### The task
Repeat exactly, and only, the lines below starting at the line that contains "Write part 5" and ending at the line that contains "wheel_stop((-3.35, 16.25, ZG), 1.9, 'pale", inclusive of both.

### Given records
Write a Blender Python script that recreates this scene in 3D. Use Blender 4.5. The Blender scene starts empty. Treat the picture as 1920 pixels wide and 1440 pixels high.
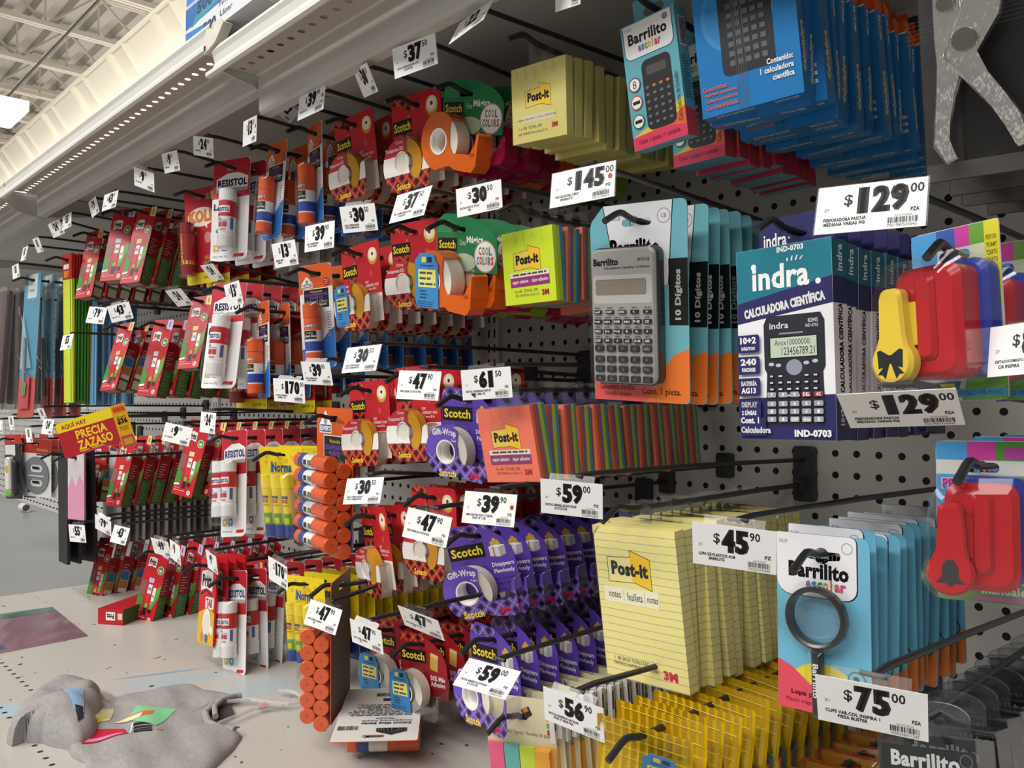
import bpy, math, random
import numpy as np
from mathutils import Vector, Matrix, Euler
from mathutils.geometry import tessellate_polygon
random.seed(7)
scn = bpy.context.scene
COL = scn.collection
R = math.radians
# ------------------------------------------------------------------ camera
FPX = 1558.0
CZ = 0.60
YAW, PITCH = R(46.43), R(1.10)
cam_d = bpy.data.cameras.new('camera'); cam = bpy.data.objects.new('camera', cam_d); COL.objects.link(cam)
cam_d.sensor_width = 36.0; cam_d.sensor_fit = 'HORIZONTAL'; cam_d.lens = FPX / 1920 * 36.0
cam_d.clip_start = 0.02; cam_d.clip_end = 100
cam.location = (0, 0, CZ); cam.rotation_euler = (R(90) + PITCH, 0, YAW)
scn.camera = cam
CM = np.array(Euler((R(90) + PITCH, 0, YAW)).to_matrix())
# ------------------------------------------------------------------ view, world, lights
scn.view_settings.view_transform = 'Standard'; scn.view_settings.look = 'None'
scn.view_settings.gamma = 1.0; scn.view_settings.use_curve_mapping = False
scn.view_settings.exposure = -0.24
w = bpy.data.worlds.new('store_air'); scn.world = w; w.use_nodes = True
bg = w.node_tree.nodes['Background']; bg.inputs[0].default_value = (1.0, 0.985, 0.965, 1); bg.inputs[1].default_value = 0.28
def area_light(name, loc, size, sizey, power, rot=(0, 0, 0), color=(1, 0.985, 0.96)):
    l = bpy.data.lights.new(name, 'AREA'); l.shape = 'RECTANGLE'; l.size = size; l.size_y = sizey; l.energy = power; l.color = color
    o = bpy.data.objects.new(name, l); COL.objects.link(o); o.location = loc; o.rotation_euler = rot
    return o
# rows of ceiling lamps over the aisle in front of the gondola
area_light('aisle_light_row', (-2.0, -1.3, 3.9), 7.0, 0.7, 135)
area_light('aisle_light_row', (-2.0, -3.6, 3.9), 9.0, 0.6, 400, (R(35), 0, 0))
area_light('aisle_light_row', (-5.0, 2.6, 4.0), 9.0, 0.6, 170)
area_light('added_ceiling_wash', (-9.0, 4.0, 2.2), 14.0, 5.0, 540, (R(180), 0, 0))  # unseen upward light added to brighten the roof and fascia
# ------------------------------------------------------------------ pixel helpers (1920 x 1440 frame)
def ray(px, py):
    return CM @ np.array([(px - 960) / FPX, (720 - py) / FPX, -1.0])
def P(px, py, Y):
    r = ray(px, py); t = Y / r[1]; return Vector((r[0] * t, Y, CZ + r[2] * t))
def PZ(px, py, z):
    r = ray(px, py); t = (z - CZ) / r[2]; return Vector((r[0] * t, r[1] * t, z))
def proj(p):
    q = CM.T @ (np.array(p, float) - np.array([0, 0, CZ])); return np.array([960 + FPX * q[0] / -q[2], 720 - FPX * q[1] / -q[2]])
def rotm(pitch, roll, yaw):
    return np.array(Euler((pitch, roll, yaw)).to_matrix())
def solve_pose(px, loc, Y0, sY=0.03, syaw=14, spitch=3, sroll=8, sscale=0.06, yaw0=0):
    """pose of a flat front (local x,z points) that puts it on the given photo points"""
    px = np.array(px, float); L = np.array([(l[0] / 1000, (l[2] if len(l) > 2 else 0) / 1000, l[1] / 1000) for l in loc])
    c = px.mean(0); lc = L.mean(0); p0 = P(c[0], c[1], Y0)
    q = np.array([p0.x - lc[0], Y0, p0.z - lc[2], R(yaw0), 0, 0, 0.0])
    def res(q):
        M = rotm(q[4], q[5], q[3]) * math.exp(q[6])
        r = [(proj(M @ l + q[:3]) - p) / 2.0 for l, p in zip(L, px)]
        r = list(np.array(r).ravel())
        return np.array(r + [(q[1] - Y0) / sY, (q[3] - R(yaw0)) / R(syaw), q[4] / R(spitch), q[5] / R(sroll), q[6] / sscale])
    lam = 1e-3
    f = res(q); e = f @ f
    for it in range(40):
        J = np.zeros((len(f), 7))
        for k in range(7):
            d = np.zeros(7); d[k] = 1e-5; J[:, k] = (res(q + d) - f) / 1e-5
        A = J.T @ J
        st = np.linalg.solve(A + lam * np.diag(np.diag(A)), -J.T @ f)
        f2 = res(q + st); e2 = f2 @ f2
        if e2 < e: q, f, done = q + st, f2, e - e2 < 1e-6; e = e2; lam *= .3
        else: lam *= 5; done = lam > 1e6
        if done: break
    return q
# ------------------------------------------------------------------ materials
MATS = {}
def lin(c):
    if isinstance(c, str):
        c = c.lstrip('#'); c = [int(c[i:i + 2], 16) / 255 for i in (0, 2, 4)]
        return tuple((v / 12.92 if v <= .04045 else ((v + .055) / 1.055) ** 2.4) for v in c)
    return c
def mat(name, color, rough=.45, metal=0., spec=.4, coat=0., noise=0., nscale=40., alpha=None, trans=0):
    if name in MATS: return MATS[name]
    m = bpy.data.materials.new(name); m.use_nodes = True; nt = m.node_tree; b = nt.nodes['Principled BSDF']
    c = lin(color); b.inputs['Base Color'].default_value = (*c, 1); b.inputs['Roughness'].default_value = rough
    b.inputs['Metallic'].default_value = metal; b.inputs['Specular IOR Level'].default_value = spec
    b.inputs['Coat Weight'].default_value = coat; b.inputs['Coat Roughness'].default_value = .08
    if alpha is not None: b.inputs['Alpha'].default_value = alpha
    if noise:
        t = nt.nodes.new('ShaderNodeTexCoord'); n = nt.nodes.new('ShaderNodeTexNoise'); n.inputs['Scale'].default_value = nscale
        n.inputs['Detail'].default_value = 4
        r = nt.nodes.new('ShaderNodeMapRange'); r.inputs['To Min'].default_value = 1 - noise; r.inputs['To Max'].default_value = 1 + noise
        mx = nt.nodes.new('ShaderNodeMix'); mx.data_type = 'RGBA'; mx.blend_type = 'MULTIPLY'; mx.inputs['Factor'].default_value = 1
        nt.links.new(t.outputs['Object'], n.inputs['Vector']); nt.links.new(n.outputs[0], r.inputs['Value'])
        mx.inputs['A'].default_value = (*c, 1); nt.links.new(r.outputs[0], mx.inputs['B']); nt.links.new(mx.outputs['Result'], b.inputs['Base Color'])
    MATS[name] = m; return m
def clear_mat(name, tint=(1, 1, 1), gloss=.10, rough=.08, tr=1.0):
    """thin clear plastic: see-through with a constant share of mirror"""
    if name in MATS: return MATS[name]
    m = bpy.data.materials.new(name); m.use_nodes = True; nt = m.node_tree
    nt.nodes.remove(nt.nodes['Principled BSDF']); out = nt.nodes['Material Output']
    a = nt.nodes.new('ShaderNodeBsdfTransparent'); a.inputs[0].default_value = (*[t * tr for t in tint], 1)
    g = nt.nodes.new('ShaderNodeBsdfGlossy'); g.inputs[0].default_value = (1, 1, 1, 1); g.inputs['Roughness'].default_value = rough
    lw = nt.nodes.new('ShaderNodeLayerWeight'); lw.inputs[0].default_value = .25
    mr = nt.nodes.new('ShaderNodeMapRange'); mr.inputs['To Min'].default_value = gloss * .6; mr.inputs['To Max'].default_value = min(1, gloss * 4)
    nt.links.new(lw.outputs['Facing'], mr.inputs['Value'])
    x = nt.nodes.new('ShaderNodeMixShader'); nt.links.new(mr.outputs[0], x.inputs[0]); nt.links.new(a.outputs[0], x.inputs[1]); nt.links.new(g.outputs[0], x.inputs[2])
    nt.links.new(x.outputs[0], out.inputs[0]); MATS[name] = m; return m
def tinted(name, color, alpha=.55, rough=.15):
    """coloured see-through plastic"""
    return mat(name, color, rough=rough, spec=.6, alpha=alpha)
class NG:
    """tiny node-graph helper for patterned materials"""
    def __init__(s, name, rough=.4, spec=.4):
        s.m = bpy.data.materials.new(name); s.m.use_nodes = True; s.nt = s.m.node_tree; s.b = s.nt.nodes['Principled BSDF']
        s.b.inputs['Roughness'].default_value = rough; s.b.inputs['Specular IOR Level'].default_value = spec
        tc = s.nt.nodes.new('ShaderNodeTexCoord'); sp = s.nt.nodes.new('ShaderNodeSeparateXYZ'); s.tc = tc
        s.nt.links.new(tc.outputs['Object'], sp.inputs[0]); s.x, s.y, s.z = sp.outputs
        MATS[name] = s.m
    def op(s, o, a, b=None, c=None):
        n = s.nt.nodes.new('ShaderNodeMath'); n.operation = o
        for i, v in enumerate((a, b, c)):
            if v is None: continue
            if isinstance(v, (int, float)): n.inputs[i].default_value = v
            else: s.nt.links.new(v, n.inputs[i])
        return n.outputs[0]
    def mix(s, f, a, b):
        n = s.nt.nodes.new('ShaderNodeMix'); n.data_type = 'RGBA'
        if isinstance(f, (int, float)): n.inputs['Factor'].default_value = f
        else: s.nt.links.new(f, n.inputs['Factor'])
        for k, v in (('A', a), ('B', b)):
            if isinstance(v, (str, tuple)): n.inputs[k].default_value = (*lin(v), 1)
            else: s.nt.links.new(v, n.inputs[k])
        return n.outputs['Result']
    def noise(s, scale, detail=4, vec=None):
        n = s.nt.nodes.new('ShaderNodeTexNoise'); n.inputs['Scale'].default_value = scale; n.inputs['Detail'].default_value = detail
        s.nt.links.new(vec if vec is not None else s.tc.outputs['Object'], n.inputs['Vector']); return n.outputs[0]
    def color(s, c): s.nt.links.new(c, s.b.inputs['Base Color'])
def plaid(name, base, dark, line, p=.019):
    if name in MATS: return MATS[name]
    g = NG(name); k = 1 / p
    u = g.op('FRACT', g.op('MULTIPLY', g.op('ADD', g.x, g.z), k)); v = g.op('FRACT', g.op('MULTIPLY', g.op('SUBTRACT', g.x, g.z), k))
    dk = g.op('MULTIPLY', g.op('LESS_THAN', u, .45), g.op('LESS_THAN', v, .45))
    half = g.op('MULTIPLY', .22, g.op('MAXIMUM', g.op('LESS_THAN', u, .45), g.op('LESS_THAN', v, .45)))
    l = g.op('MAXIMUM', g.op('LESS_THAN', g.op('ABSOLUTE', g.op('SUBTRACT', u, .72)), .02), g.op('LESS_THAN', g.op('ABSOLUTE', g.op('SUBTRACT', v, .72)), .02))
    c = g.mix(dk, g.mix(half, base, dark), dark); g.color(g.mix(l, c, line)); return g.m
def m_(h, rough=.42): return mat('print_' + h.strip('#'), h, rough=rough, spec=.35)
CLEAR = clear_mat('clear_plastic', gloss=.05)
FILM = clear_mat('clear_film', gloss=.035, rough=.18)
FROST = clear_mat('frosted_plastic', tint=(.86, .86, .86), gloss=.10, rough=.3)
WIRE = mat('hook_wire', '#2b2b2d', rough=.38, metal=.15, spec=.5)
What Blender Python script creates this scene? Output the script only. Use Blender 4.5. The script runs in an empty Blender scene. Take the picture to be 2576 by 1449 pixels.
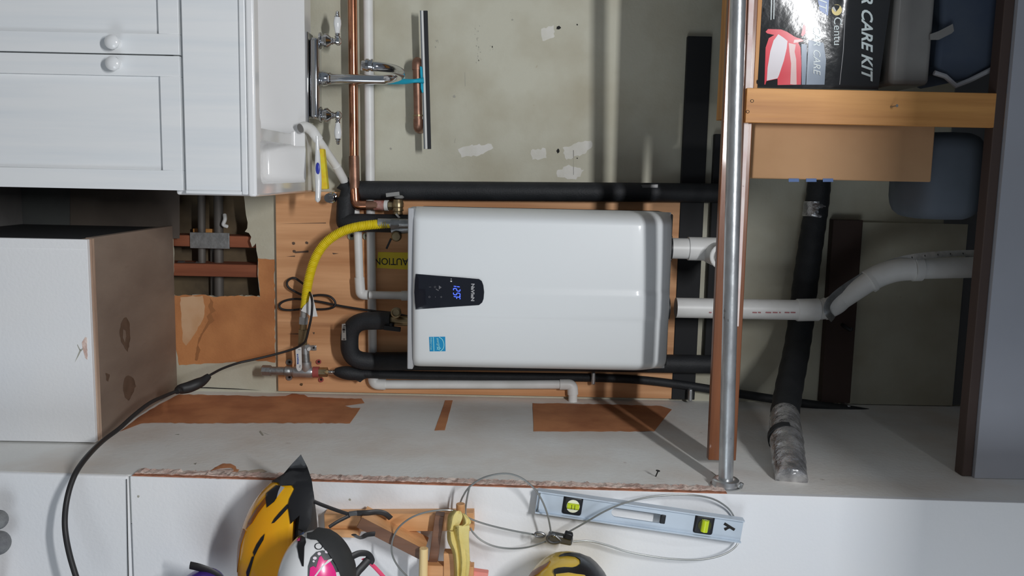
import bpy, bmesh, math, random
from mathutils import Vector, Matrix
from mathutils.geometry import delaunay_2d_cdt
random.seed(7)
S = bpy.context.scene
COL = S.collection

# ---------------------------------------------------------------- camera (phone turned on its side: world up = image right)
IW, IH, FPX = 2576, 1449, 2200.0
CX, CY, CAMZ = IW / 2, IH / 2, 1.52
_y = Vector(((1280 - CX) / FPX, (440 - CY) / FPX, 1.0)).normalized()
_z = Vector((1, .02, -(((1280 - CX) + .02 * (440 - CY)) / FPX))).normalized()
_x = _y.cross(_z)
cam = bpy.data.cameras.new('camera')
cam.sensor_fit = 'HORIZONTAL'; cam.sensor_width = 36; cam.lens = FPX / IW * 36
cam.clip_start = .02
co = bpy.data.objects.new('camera', cam); COL.objects.link(co)
co.matrix_world = Matrix(((_x[0], -_x[1], -_x[2], 0), (_y[0], -_y[1], -_y[2], 0), (_z[0], -_z[1], -_z[2], CAMZ), (0, 0, 0, 1)))
S.camera = co

# ---------------------------------------------------------------- light
w = bpy.data.worlds.new('world'); S.world = w; w.use_nodes = True
bg = w.node_tree.nodes['Background']; bg.inputs[0].default_value = (.76, .88, 1.0, 1); bg.inputs[1].default_value = .175
la = bpy.data.lights.new('ceiling_tube', 'AREA'); la.shape = 'RECTANGLE'; la.size = .60; la.size_y = .10
la.energy = 58; la.color = (.975, .985, 1.0)
lo = bpy.data.objects.new('ceiling_tube', la); COL.objects.link(lo); lo.location = (-.40, -.45, 2.69)
lo.rotation_euler = (math.radians(90 - 60), 0, 0)
ld = bpy.data.lights.new('doorway_daylight', 'AREA'); ld.shape = 'RECTANGLE'; ld.size = 2.2; ld.size_y = 1.9
ld.energy = 40; ld.color = (.84, .92, 1.0)      # open doorway well off to the right behind the camera
do = bpy.data.objects.new('doorway_daylight', ld); COL.objects.link(do); do.location = (3.2, -1.8, 1.15)
do.rotation_euler = (Vector((.6, 2.0, 1.25)) - do.location).to_track_quat('-Z', 'Y').to_euler()
S.view_settings.view_transform = 'Standard'; S.view_settings.look = 'None'
S.view_settings.gamma = 1; S.view_settings.exposure = 0.0; S.view_settings.use_curve_mapping = False

# ---------------------------------------------------------------- helpers: rays, smoothing
def ray(px, py):
    d = Vector(((px - CX) / FPX, (py - CY) / FPX, 1.0))
    return Vector((_x.dot(d), _y.dot(d), _z.dot(d)))
def at(px, py, Y):
    d = ray(px, py); t = Y / d[1]
    return Vector((d[0] * t, Y, CAMZ + d[2] * t))
def atx(px, py, X):
    d = ray(px, py); t = X / d[0]
    return Vector((X, d[1] * t, CAMZ + d[2] * t))
def FW(z):                                     # the front wall is a little out of plumb
    return 1.951 - .032 * (z - .66)
def on_back(px, py, o=0): return at(px, py, 2.75 - o)
def on_ply(px, py, o=0): return at(px, py, 2.731 - o)
def on_right(px, py, o=0): return atx(px, py, .71 - o)
def on_front(px, py, o=0):
    Y = 1.93
    for _ in range(4): Y = FW(at(px, py, Y)[2])
    return at(px, py, Y - o)
def cr(pts, n=6, closed=False):
    P = [Vector(p) for p in pts]; out = []
    m = len(P); rng = range(m) if closed else range(m - 1)
    for i in rng:
        if closed: a, b, c, d = P[i - 1], P[i], P[(i + 1) % m], P[(i + 2) % m]
        else: a, b, c, d = P[max(i - 1, 0)], P[i], P[i + 1], P[min(i + 2, m - 1)]
        for k in range(n):
            t = k / n
            out.append(.5 * ((2 * b) + (c - a) * t + (2 * a - 5 * b + 4 * c - d) * t * t + (3 * b - a - 3 * c + d) * t ** 3))
    if not closed: out.append(P[-1])
    return out
def path(L, n=6, closed=False): return cr([at(*p) for p in L], n, closed)
def bend(P, r, n=6):                           # straight runs with round corners
    P = [Vector(p) for p in P]; out = [P[0]]
    for i in range(1, len(P) - 1):
        a = (P[i - 1] - P[i]); b = (P[i + 1] - P[i])
        k = min(r, a.length * .48, b.length * .48)
        p0 = P[i] + a.normalized() * k; p1 = P[i] + b.normalized() * k
        for j in range(n + 1):
            t = j / n; out.append((1 - t) ** 2 * p0 + 2 * t * (1 - t) * P[i] + t * t * p1)
    out.append(P[-1]); return out
def rag(poly, amp=3, step=9, closed=True):
    out = []; m = len(poly)
    for i in range(m if closed else m - 1):
        a, b = poly[i], poly[(i + 1) % m]; L = math.hypot(b[0] - a[0], b[1] - a[1]); n = max(1, int(L / step))
        for k in range(n):
            t = k / n; j = amp if k else amp * .4
            out.append((a[0] + (b[0] - a[0]) * t + random.uniform(-j, j), a[1] + (b[1] - a[1]) * t + random.uniform(-j, j)))
    return out
def blob(cx, cy, rx, ry, n=22, j=.15):
    return [(cx + rx * math.cos(2 * math.pi * i / n) * (1 + random.uniform(-j, j)), cy + ry * math.sin(2 * math.pi * i / n) * (1 + random.uniform(-j, j))) for i in range(n)]
def ell(cx, cy, rx, ry, n=20, rot=0):
    c, s = math.cos(rot), math.sin(rot)
    return [(cx + rx * math.cos(a) * c - ry * math.sin(a) * s, cy + rx * math.cos(a) * s + ry * math.sin(a) * c) for a in [2 * math.pi * i / n for i in range(n)]]

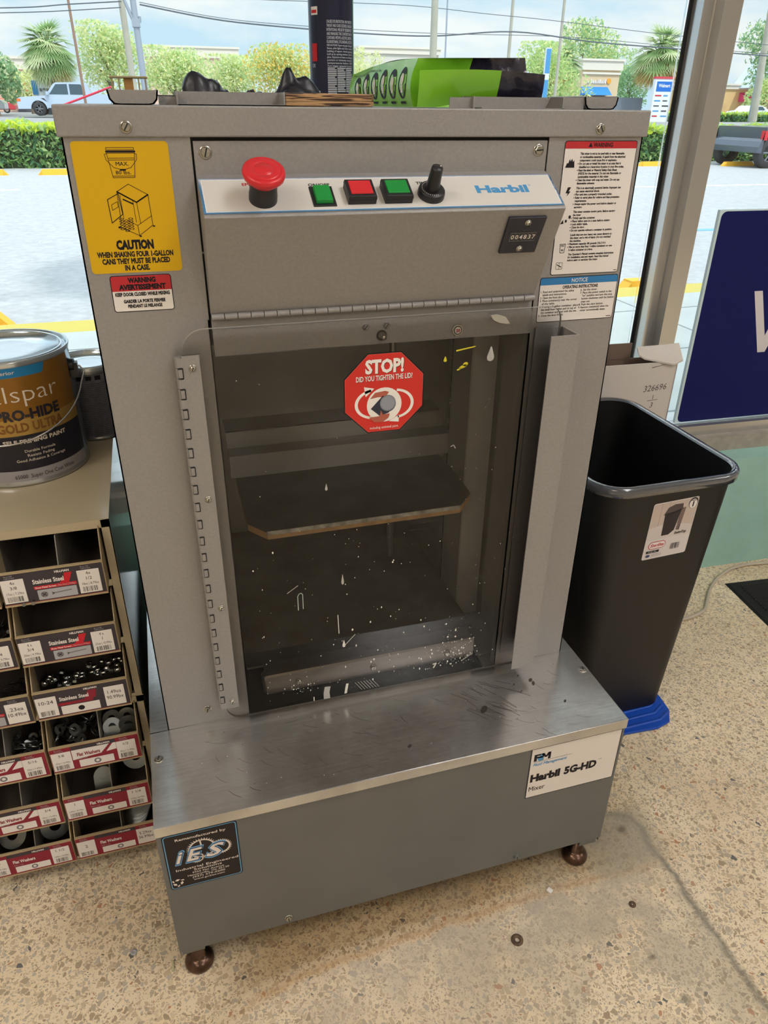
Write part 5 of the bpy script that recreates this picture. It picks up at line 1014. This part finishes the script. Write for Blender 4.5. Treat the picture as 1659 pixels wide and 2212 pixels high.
wheel_stop((3.79, 4.20, ZG), .62, 'orange yellow wheel stop on the lot behind the window mullion'); wheel_stop((-1.75, 4.32, ZG), 1.84, 'orange yellow wheel stop seen above the gold paint can')
wheel_stop((-3.35, 16.25, ZG), 1.9, 'pale yellow wheel stop before the hedge at the left picture edge'); wheel_stop((-.86, 16.2, ZG), 2.0, 'pale yellow wheel stop before the hedge beside the mixer lid'); wheel_stop((14.6, 16.3, ZG), .95, 'pale yellow wheel stop in front of the dark pickup wheel'); wheel_stop((12.35, 16.6, ZG), .9, 'pale yellow wheel stop before the hedge left of the mullion'); wheel_stop((17.0, 16.3, ZG), 1.9, 'pale yellow wheel stop behind the dark pickup')

LEAF = {}
def leafm(name, rgb, trans=.35):
    if name in LEAF: return LEAF[name]
    m = bpy.data.materials.new(name); m.use_nodes = True; n = m.node_tree.nodes; l = m.node_tree.links; n.clear()
    out = n.new('ShaderNodeOutputMaterial'); a = n.new('ShaderNodeBsdfDiffuse'); b = n.new('ShaderNodeBsdfTranslucent'); mx = n.new('ShaderNodeMixShader'); mx.inputs[0].default_value = trans
    a.inputs[0].default_value = (*lin(rgb), 1); b.inputs[0].default_value = (*lin([min(255, c*1.15) for c in rgb]), 1); l.new(a.outputs[0], mx.inputs[1]); l.new(b.outputs[0], mx.inputs[2]); l.new(mx.outputs[0], out.inputs[0]); LEAF[name] = m; return m
L_Y = leafm('leaf_yellow_green', (216, 218, 158)); L_G = leafm('leaf_green', (176, 200, 138)); L_D = leafm('leaf_deep_green', (140, 176, 134)); L_P = leafm('leaf_pale', (214, 220, 180)); L_B = leafm('frond_tan', (206, 182, 128)); L_F = leafm('frond_green', (150, 178, 124)); L_O = leafm('leaf_orange', (226, 190, 96))
TRK = mat('trunk_grey_brown', (132, 118, 106), .9)
def leaf(vs, fs, p, s, rd):
    d = Vector((rd.gauss(0, 1), rd.gauss(0, 1), rd.gauss(0, 1))).normalized(); e = d.orthogonal().normalized(); f = d.cross(e); a = rd.random()*6.3; u = (e*cos(a)+f*sin(a))*s; w = d.cross(u).normalized()*s*.55; o = len(vs)
    vs += [p-u, p-w*.8, p+u, p+w*.8]; fs.append((o, o+1, o+2, o+3))
def tree(name, label, cx, cy, zb, zt, w, n, ls, mats, trunk=.12, blobs=7, seed=1, group=None, fill=.75, base=.25):
    rd = random.Random(seed); t = thing(name, label, 'tree', (cx, cy, zb), 0, group); H = zt-zb
    cs = [(Vector((rd.uniform(-.5, .5)*w*.62, rd.uniform(-.4, .4)*w*.6, H*(base+.08+(1-base-.2)*rd.random()))), rd.uniform(.20, .32)*w) for _ in range(blobs)]
    cs.append((Vector((0, 0, H*.58)), w*.30)); cs.append((Vector((rd.uniform(-.1, .1)*w, 0, H-.17*w)), w*.18))
    mb = MB()
    for i, mm in enumerate(mats):
        vs, fs = [], []
        for _ in range(n//len(mats)):
            c, r = rd.choice(cs); d = Vector((rd.gauss(0, 1), rd.gauss(0, 1), rd.gauss(0, 1))).normalized(); q = c+Vector((d.x, d.y, d.z*.9))*r*(fill+(1.08-fill)*rd.random())
            q.z = min(q.z, H); leaf(vs, fs, q, ls*rd.uniform(.6, 1.2), rd)
        mb.add(vs, fs, mm)
    o = mb.build('crown', t)
    mb = MB(); mb.tube([(0, 0, -.1), (rd.uniform(-.1, .1), 0, H*.35), (rd.uniform(-.2, .2), 0, H*.62)], [trunk, trunk*.8, trunk*.4], TRK, 8)
    for _ in range(4): c = rd.choice(cs)[0]; mb.tube([(0, 0, H*.25), tuple(c*.6+Vector((0, 0, H*.15))), tuple(c)], [trunk*.5, trunk*.35, trunk*.15], TRK, 6)
    mb.build('trunk', t); return t
G = None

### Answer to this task
Write part 5 of the bpy script that recreates this picture. It picks up at line 1014. This part finishes the script. Write for Blender 4.5. Treat the picture as 1659 pixels wide and 2212 pixels high.
wheel_stop((3.79, 4.20, ZG), .62, 'orange yellow wheel stop on the lot behind the window mullion'); wheel_stop((-1.75, 4.32, ZG), 1.84, 'orange yellow wheel stop seen above the gold paint can')
wheel_stop((-3.35, 16.25, ZG), 1.9, 'pale yellow wheel stop before the hedge at the left picture edge'); wheel_stop((-.86, 16.2, ZG), 2.0, 'pale yellow wheel stop before the hedge beside the mixer lid'); wheel_stop((14.6, 16.3, ZG), .95, 'pale yellow wheel stop in front of the dark pickup wheel'); wheel_stop((12.35, 16.6, ZG), .9, 'pale yellow wheel stop before the hedge left of the mullion'); wheel_stop((17.0, 16.3, ZG), 1.9, 'pale yellow wheel stop behind the dark pickup')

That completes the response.